Afirmo: quis o magistrado Márcio Toledo Gonçalves justificar o injustificável. Explico: não há entre os motoristas e o Uber qualquer relação de emprego, seus motoristas são autônomos, prestam serviços de forma eventual, mediante o recebimento de porcentagens de lucros, e, consequentemente, não havendo nenhuma subordinação entre o Uber e seus motoristas, ou seja, o motorista de Uber está a léguas de distância de ser um empregado. Quanto ao Uber, o mesmo trata-se de uma pessoa jurídica, porém não é responsável pela direção de seus motoristas, e sequer goza de exclusividade sobre os serviços destes, isto é, o Uber não poderá ser considerado empregador, o mesmo se estende aos demais aplicativos, como o Cabify, WillGo e demais. Logo, minha conclusão é lógica, inexiste, à luz da CLT, qualquer relação de trabalho entre o Uber, Cabify, WillGo, outros mais e seus motoristas.
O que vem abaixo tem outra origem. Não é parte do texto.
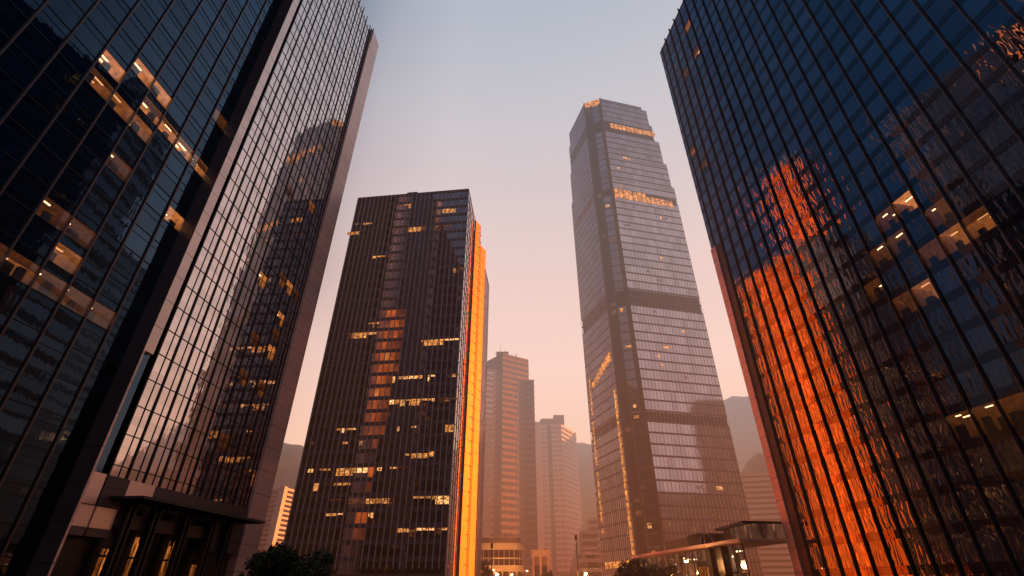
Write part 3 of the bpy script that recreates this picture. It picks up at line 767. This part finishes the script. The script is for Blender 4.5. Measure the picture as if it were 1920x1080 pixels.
# =================================================================== GLASS PAVILION on the right
pvA = (41.5, 82.0); pvaz = R(-6.5)
dv = facing(pvaz)
pav = thing('pavilion', 'low glass pavilion with warm interior and flat roofs below the tallest tower', 'pavilion', (pvA[0], pvA[1], 0), math.atan2(dv[1], dv[0]))
# local X away from camera, local Y to the left (towards the plaza)
for k in range(4, 20):
    m = MB(); m.quad((3.4*k+.08, 0, .4), (3.4*k+3.32, 0, .4), (3.4*k+3.32, 0, 7.9), (3.4*k+.08, 0, 7.9)); m.build('glazing_bay', M['pavilion_glass'], pav)
    m = MB(); m.box(3.4*k-.07, -.1, 0, 3.4*k+.07, .16, 8.1); m.build('mullion', M['fin_right'], pav)
m = MB(); m.box(13.6, -.4, 3.7, 68, .1, 3.9); m.build('transom', M['fin_right'], pav)
m = MB(); m.box(11.5, -9, 8.3, 70, 1.5, 8.7); m.build('roof', M['cream'], pav)
m = MB(); m.box(11.4, 1.5, 8.2, 70.1, 1.6, 8.75); m.build('fascia', M['pale'], pav)
m = MB(); m.box(11.5, -8, 8.75, 19.0, -1.2, 11.0); m.build('upper_room', M['pavilion_glass'], pav)
m = MB(); m.prism([(11, -9), (24.5, -9), (24.5, -1.0), (11, .6)], 11.0, 11.4); m.build('upper_roof', M['fin_dark'], pav)
m = MB(); m.box(19.0, -6, 8.75, 22.5, -1.6, 10.95); m.build('plant_room', M['black'], pav)
m = MB(); m.box(34, -5, 8.75, 46, .6, 10.6); m.build('upper_room', M['stone_dark'], pav)
m = MB(); m.box(28, -5, 8.75, 33.8, .6, 10.9); m.build('plant_room', M['black'], pav)
for x, w in ((18.5, 2.4), (23.0, 1.6)):
    m = MB(); m.box(x, .25, 0, x+w, 1.6, 8.0); m.build('dark_pillar', M['black'], pav)
m = MB(); m.box(25, .2, 0, 31, .9, 6.0); kk = m.build('entrance_frame', M['black'], pav)
m = MB(); m.box(25.6, .92, 1.5, 26.7, .96, 5.0); m.build('lit_window_or_reflection', M['lobby'], kk)
m = MB(); m.box(27.4, .92, 1.5, 30.3, .96, 5.0); m.build('lit_window_or_reflection', M['lobby'], kk)
for i, (x, z) in enumerate(((14.2, 6.9), (15.4, 6.9), (17.2, 6.2), (33, 6.4), (26, 6.4), (36, 6.5), (44, 5.9), (38, 6.8))):
    m = MB(); m.box(x, .18, z, x+.22, .3, z+.16); m.build('spot_lamp', M['lamp'], pav)
tf = thing('roof_frame', 'small pale tripod frame standing on the pavilion roof', 'frame', (35.8, 101.5, 8.6))
for dx, dy in ((-1.3, -.7), (1.2, -.9), (.2, 1.2)):
    m = MB(); m.bar((dx, dy, 0), (0, 0, 2.6), .05); m.build('leg', M['pale'], tf)
m = MB(); m.bar((-.5, -.27, 1.5), (.47, -.35, 1.5), .035); m.build('brace', M['pale'], tf)

# =================================================================== SURROUNDING TOWERS out of view
def block(name, label, poly, H, fl=3.6, mat='glass_mid', b='spandrel_mid'):
    return banded(name, label, 'office tower', poly, H, fl, .35, M[mat], M[b], proud=.15)
hid, _, _ = block('office_tower', 'unseen tall dark tower added behind the left glass tower for its orange reflection', [(-98, 150), (-80, 150), (-80, 166), (-98, 166)], 200, 7.2)
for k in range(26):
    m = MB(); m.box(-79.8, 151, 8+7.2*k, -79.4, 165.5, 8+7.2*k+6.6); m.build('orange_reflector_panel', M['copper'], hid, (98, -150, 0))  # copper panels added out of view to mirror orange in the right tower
block('office_tower', 'dark slab tower behind the right tower, mirrored in the tallest tower', [(184, 97), (224, 120), (216, 134), (176, 111)], 108, 6)
block('office_tower', 'unseen dark tower added behind the far end of the right tower as a sun block', [(58, 97), (108, 97), (108, 124), (65, 122)], 166, 6)  # added out of view to keep sun off the left tower
block('office_tower', 'wide dark tower closing the plaza behind the viewpoint', [(-52, -75), (95, -75), (95, -105), (-52, -105)], 76, 6)
block('office_tower', 'unseen tall block added far behind the right tower to darken reflections', [(160, 188), (215, 188), (215, 256), (170, 230)], 165, 6)  # added out of view to block sky glow mirrored in the left tower
block('office_tower', 'low dark block behind the right tower, mirrored at the foot of the tallest tower', [(148, 79), (183, 95.5), (176, 107), (141, 91)], 50, 5)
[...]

Finalmente, em recente julgado, a 9ª Turma do Tribunal Regional do Trabalho de Minas Gerais, através do Acórdão em Recurso Ordinário proferido no processo nº 0011359-34.2016.5.03.0112, o precedente isolado do Juiz Federal do Trabalho Márcio Toledo Gonçalves foi devidamente sepultado. A decisão publicada no Diário da Justiça Eletrônico em 26 de maio de 2017 reformou a sentença de 1ª instância afastando o reconhecimento do vínculo empregatício, em suma, sob o fundamento de que não restaram preenchidos os requisitos para identificação de tal relação.
Cabe aos magistrados e desembargadores em julgamento de casos análogos preservarem o bom senso das decisões judiciais, de forma a repudiar pretensão tão risível quanto o reconhecimento da relação de emprego entre autônomos e um aplicativo de smartphone. No mais, órgãos como o Ministério Público do Trabalho devem restringir-se a sua competência e preservar os trabalhadores amparados pela CLT e não autônomos que gozam de insubordinação e total liberdade para o cumprimento de sua própria jornada de trabalho, sob pena de dano irreparável a livre iniciativa, livre concorrência e, ainda, ao valor social do trabalho.